#### GIVEN INSTRUCTION
Check each line for the string "from". Give only the count of lines that have it.

__________

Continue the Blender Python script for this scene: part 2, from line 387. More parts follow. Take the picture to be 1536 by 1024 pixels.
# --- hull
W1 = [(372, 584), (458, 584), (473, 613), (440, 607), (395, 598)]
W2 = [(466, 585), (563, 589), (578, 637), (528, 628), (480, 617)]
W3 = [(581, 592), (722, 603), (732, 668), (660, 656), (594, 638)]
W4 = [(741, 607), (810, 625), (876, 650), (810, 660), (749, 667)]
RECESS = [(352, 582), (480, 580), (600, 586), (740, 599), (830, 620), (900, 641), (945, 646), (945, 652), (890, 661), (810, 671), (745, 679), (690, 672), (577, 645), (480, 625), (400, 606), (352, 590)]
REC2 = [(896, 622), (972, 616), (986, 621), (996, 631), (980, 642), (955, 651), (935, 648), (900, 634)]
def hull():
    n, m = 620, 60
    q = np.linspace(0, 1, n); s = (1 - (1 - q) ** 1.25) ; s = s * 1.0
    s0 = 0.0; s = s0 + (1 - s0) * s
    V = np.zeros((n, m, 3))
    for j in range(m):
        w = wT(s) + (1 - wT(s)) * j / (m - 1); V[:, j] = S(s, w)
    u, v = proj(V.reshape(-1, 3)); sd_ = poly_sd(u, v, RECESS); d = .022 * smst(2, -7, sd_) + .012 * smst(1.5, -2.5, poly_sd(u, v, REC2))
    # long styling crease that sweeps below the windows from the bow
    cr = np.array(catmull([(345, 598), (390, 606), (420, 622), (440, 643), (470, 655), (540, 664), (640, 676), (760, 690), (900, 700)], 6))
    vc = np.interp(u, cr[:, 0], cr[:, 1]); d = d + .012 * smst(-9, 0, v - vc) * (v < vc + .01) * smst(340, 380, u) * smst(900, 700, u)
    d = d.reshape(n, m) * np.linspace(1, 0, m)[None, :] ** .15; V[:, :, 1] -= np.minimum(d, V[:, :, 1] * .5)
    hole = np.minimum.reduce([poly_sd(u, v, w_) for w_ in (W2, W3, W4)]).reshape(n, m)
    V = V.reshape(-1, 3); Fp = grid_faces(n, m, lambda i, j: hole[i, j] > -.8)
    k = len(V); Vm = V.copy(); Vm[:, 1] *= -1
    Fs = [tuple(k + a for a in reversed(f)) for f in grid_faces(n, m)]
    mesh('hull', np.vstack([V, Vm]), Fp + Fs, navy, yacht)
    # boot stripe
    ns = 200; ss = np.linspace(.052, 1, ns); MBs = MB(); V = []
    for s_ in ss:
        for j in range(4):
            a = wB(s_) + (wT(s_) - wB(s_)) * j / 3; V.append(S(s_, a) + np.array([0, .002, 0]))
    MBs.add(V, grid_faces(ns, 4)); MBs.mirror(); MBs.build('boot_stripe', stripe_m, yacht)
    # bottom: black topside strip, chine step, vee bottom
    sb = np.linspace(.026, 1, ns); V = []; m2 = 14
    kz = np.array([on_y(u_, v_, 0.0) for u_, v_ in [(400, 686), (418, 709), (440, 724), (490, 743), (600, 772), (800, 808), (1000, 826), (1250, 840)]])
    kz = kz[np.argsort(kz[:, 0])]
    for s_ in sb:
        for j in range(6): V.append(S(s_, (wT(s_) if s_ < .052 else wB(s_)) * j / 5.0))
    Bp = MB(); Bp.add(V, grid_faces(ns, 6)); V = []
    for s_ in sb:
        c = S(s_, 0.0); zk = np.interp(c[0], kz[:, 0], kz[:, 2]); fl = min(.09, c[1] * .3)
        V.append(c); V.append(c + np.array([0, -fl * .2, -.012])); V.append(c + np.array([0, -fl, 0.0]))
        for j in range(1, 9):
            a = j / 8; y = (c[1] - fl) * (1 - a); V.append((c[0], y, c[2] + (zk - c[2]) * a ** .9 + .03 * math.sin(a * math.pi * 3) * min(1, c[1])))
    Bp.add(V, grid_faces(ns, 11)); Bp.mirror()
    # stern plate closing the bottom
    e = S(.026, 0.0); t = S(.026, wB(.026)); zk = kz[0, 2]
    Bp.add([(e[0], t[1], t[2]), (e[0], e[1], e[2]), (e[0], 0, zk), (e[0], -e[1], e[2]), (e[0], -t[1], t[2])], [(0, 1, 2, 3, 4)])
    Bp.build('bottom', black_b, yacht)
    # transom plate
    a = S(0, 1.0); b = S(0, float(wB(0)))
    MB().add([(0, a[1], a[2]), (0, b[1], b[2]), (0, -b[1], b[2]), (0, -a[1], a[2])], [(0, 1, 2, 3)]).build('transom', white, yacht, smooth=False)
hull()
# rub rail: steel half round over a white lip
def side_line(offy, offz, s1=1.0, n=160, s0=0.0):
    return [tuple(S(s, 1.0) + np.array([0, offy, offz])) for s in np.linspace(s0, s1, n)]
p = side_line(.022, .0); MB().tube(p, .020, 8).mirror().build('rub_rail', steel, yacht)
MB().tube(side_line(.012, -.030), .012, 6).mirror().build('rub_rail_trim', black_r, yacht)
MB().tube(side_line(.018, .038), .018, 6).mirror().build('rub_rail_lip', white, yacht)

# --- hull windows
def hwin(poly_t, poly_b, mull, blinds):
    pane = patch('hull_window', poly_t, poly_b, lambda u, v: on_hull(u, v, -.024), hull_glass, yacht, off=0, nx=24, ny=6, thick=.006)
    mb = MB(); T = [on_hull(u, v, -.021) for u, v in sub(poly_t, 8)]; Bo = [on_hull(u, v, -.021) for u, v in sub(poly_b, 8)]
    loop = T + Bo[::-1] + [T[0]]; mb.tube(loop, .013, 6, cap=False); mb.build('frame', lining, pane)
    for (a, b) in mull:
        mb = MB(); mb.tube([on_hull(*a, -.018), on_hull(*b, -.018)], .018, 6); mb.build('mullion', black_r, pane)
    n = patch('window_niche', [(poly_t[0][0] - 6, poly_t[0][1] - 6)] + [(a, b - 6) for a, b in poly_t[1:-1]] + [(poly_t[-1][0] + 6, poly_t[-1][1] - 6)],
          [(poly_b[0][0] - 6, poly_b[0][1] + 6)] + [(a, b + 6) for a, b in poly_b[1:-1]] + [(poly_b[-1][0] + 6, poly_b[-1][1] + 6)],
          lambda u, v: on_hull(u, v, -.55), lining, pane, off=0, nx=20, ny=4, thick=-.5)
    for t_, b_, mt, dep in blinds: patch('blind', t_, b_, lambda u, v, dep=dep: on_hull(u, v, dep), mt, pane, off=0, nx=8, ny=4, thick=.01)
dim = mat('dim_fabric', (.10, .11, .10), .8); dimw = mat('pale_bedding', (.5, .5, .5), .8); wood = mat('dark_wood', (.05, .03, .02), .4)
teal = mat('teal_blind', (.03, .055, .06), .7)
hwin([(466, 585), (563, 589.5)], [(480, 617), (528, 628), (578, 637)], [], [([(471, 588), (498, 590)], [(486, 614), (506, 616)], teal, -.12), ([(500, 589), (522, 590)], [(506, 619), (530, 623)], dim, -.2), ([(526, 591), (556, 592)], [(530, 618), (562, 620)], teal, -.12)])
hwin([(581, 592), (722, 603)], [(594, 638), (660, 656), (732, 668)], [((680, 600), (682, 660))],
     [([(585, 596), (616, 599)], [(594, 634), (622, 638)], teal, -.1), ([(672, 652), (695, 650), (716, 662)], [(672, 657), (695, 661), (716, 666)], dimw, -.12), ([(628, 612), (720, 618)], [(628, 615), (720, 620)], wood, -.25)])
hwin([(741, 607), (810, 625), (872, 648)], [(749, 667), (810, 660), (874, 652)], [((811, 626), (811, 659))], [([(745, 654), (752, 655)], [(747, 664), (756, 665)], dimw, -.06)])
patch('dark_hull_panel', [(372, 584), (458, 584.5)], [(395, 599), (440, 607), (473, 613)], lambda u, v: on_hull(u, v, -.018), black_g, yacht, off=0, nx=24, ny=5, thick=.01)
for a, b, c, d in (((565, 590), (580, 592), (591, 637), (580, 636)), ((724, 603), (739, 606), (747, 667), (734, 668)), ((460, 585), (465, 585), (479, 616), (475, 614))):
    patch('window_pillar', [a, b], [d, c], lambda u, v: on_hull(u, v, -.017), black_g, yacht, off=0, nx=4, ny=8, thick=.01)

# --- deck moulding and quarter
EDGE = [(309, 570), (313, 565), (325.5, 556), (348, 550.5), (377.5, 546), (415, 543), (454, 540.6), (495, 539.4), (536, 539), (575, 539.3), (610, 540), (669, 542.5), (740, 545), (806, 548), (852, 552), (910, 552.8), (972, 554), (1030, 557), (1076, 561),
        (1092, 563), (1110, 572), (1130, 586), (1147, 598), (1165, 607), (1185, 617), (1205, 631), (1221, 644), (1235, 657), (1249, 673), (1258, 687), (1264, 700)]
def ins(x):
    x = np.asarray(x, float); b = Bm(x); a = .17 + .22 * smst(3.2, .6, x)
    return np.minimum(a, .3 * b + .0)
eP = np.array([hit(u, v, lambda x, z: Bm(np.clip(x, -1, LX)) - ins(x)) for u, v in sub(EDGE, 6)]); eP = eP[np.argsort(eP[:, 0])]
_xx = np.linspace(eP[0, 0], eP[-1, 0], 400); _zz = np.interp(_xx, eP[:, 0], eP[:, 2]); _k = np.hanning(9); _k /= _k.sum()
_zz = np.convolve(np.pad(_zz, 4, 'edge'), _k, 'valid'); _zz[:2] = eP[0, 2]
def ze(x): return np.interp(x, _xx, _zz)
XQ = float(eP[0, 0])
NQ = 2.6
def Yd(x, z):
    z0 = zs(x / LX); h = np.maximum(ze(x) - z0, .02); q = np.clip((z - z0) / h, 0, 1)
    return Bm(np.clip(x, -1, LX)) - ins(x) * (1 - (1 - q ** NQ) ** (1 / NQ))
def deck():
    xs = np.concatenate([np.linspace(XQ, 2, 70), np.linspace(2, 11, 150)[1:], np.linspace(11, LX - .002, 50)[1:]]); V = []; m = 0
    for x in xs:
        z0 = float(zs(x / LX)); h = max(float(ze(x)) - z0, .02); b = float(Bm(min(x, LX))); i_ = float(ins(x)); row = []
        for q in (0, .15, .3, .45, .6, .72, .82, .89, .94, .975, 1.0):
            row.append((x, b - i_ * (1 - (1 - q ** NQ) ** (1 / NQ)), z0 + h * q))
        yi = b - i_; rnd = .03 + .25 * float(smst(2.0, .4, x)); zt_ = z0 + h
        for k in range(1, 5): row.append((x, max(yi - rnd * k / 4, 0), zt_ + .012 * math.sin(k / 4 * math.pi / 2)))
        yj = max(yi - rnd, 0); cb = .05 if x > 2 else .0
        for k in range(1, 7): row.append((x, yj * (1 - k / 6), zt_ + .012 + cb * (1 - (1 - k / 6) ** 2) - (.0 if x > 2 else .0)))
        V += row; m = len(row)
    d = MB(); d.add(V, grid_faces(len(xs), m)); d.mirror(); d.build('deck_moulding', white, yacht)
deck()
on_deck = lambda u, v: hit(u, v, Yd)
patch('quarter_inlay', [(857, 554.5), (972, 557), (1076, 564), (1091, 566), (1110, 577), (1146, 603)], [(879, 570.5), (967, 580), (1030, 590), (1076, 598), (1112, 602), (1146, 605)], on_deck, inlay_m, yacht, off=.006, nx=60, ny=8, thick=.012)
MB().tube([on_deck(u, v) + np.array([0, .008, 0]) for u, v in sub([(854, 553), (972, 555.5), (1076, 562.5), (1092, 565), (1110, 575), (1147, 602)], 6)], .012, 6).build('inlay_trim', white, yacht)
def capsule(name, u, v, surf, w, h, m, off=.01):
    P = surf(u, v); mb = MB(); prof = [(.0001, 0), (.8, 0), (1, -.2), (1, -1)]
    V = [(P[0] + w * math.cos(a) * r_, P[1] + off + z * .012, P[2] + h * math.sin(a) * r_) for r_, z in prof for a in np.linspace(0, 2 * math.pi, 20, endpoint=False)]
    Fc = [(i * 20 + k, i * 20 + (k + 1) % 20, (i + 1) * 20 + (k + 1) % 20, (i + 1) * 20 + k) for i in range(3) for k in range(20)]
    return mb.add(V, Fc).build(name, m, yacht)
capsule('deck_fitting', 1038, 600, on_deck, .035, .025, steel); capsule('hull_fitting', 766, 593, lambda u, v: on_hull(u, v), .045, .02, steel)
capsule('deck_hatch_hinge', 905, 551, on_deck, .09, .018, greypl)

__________

#### THE OUTPUT
2